Growth Arc Articles

Going Digital - 4 Embrace the Customer Tail

Written by Kendall Justiniano | 19 October

 

Digitalization provides an unparalleled opportunity for firms to better understand customers and their buying journey. Yet despite significant efforts and investment,  B2B companies have struggled to harness the power of digital tools in their sales and marketing efforts. At Growth Arc, we have identified five cultural norms in B2B firms that act as barriers to results from digital sales and marketing techniques.

In the first two posts of this series, we discussed barriers to deepen customer understanding, working cross-functionally and learning experimentally. Today we look at the effects of channel decisions and mindsets on dealing with complexity.

Barrier 4 - Outsource the Tail

Traditionally, B2B selling processes are complex with long sales cycles, multiple buying influences, and multiple stages of qualification and evaluation. As a result, firms have developed organizational structures, sales approaches, and industry relationships to effectively manage the sales process.

One guiding principle of strategic sales decisions is Pareto's principle, which states that roughly 80% of consequences come from 20% of the causes. Abiding by this principle, many firms concentrate their sales efforts on the critical minority of customers who generate the bulk of their revenue. 

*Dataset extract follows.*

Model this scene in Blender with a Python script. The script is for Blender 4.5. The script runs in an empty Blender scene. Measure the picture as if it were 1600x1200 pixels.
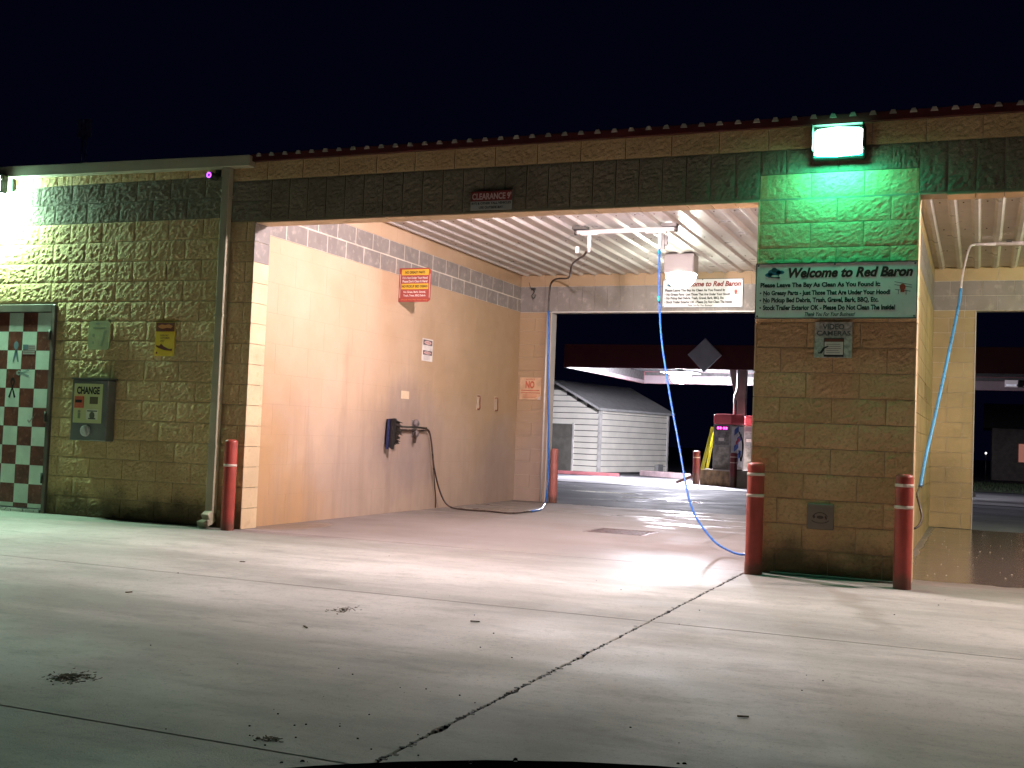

At Growth Arc, we have observed that firms commonly gear their sales efforts toward high-volume customers and segments, while outsourcing the more costly "tail" of lower-volume ones to channel partners.

Implementing this 80/20 approach, however, can create both cultural and structural barriers. First, the choice to avoid complexity can border on a reflexive one; and second, companies may have already lost access to certain customers due to prior choices regarding channel.

Breaking the Barrier

Digital sales tactics enable firms to cost-effectively expand their selling efforts to a wider audience. Although Pareto's principle is still applicable, customer size is no longer an appropriate proxy for sales efforts. As digital tactics significantly reduce the cost of customer engagement, firms must now reevaluate the line between the critical few and the remaining "tail."

Effective use of digital sales techniques requires firms to do the following: 

  1. Make an organization-wide commitment to using data analytics to shape sales efforts. Firms must analyze the customer data gleaned from digital techniques to automate sales and marketing efforts. Such automation reduces the cost of customer engagement, therefore allowing firms to connect with more customers.
  2. Re-evaluate previously outsourced customers or segments. With the introduction of digital techniques, now is an opportune time to reevaluate relationships with existing channel customers. Some of these customers may become direct, while others will remain channel. Once digital techniques are implemented, firms should negotiate with channel partners to gain greater access to information about their customer base. Developing new assumptions and norms around channel customer communication will take time. The ability to cast a wider net across customer engagement, however, makes initiating this kind of change a worthwhile endeavor. 

Changing the Pareto mindset requires firms to continuously challenge outdated rules of thumb governing complexity in the sales process. In addition to expanding in-house capacity to digitally manage complexity, firms must also reevaluate the role as well as the reach of their channel relationships.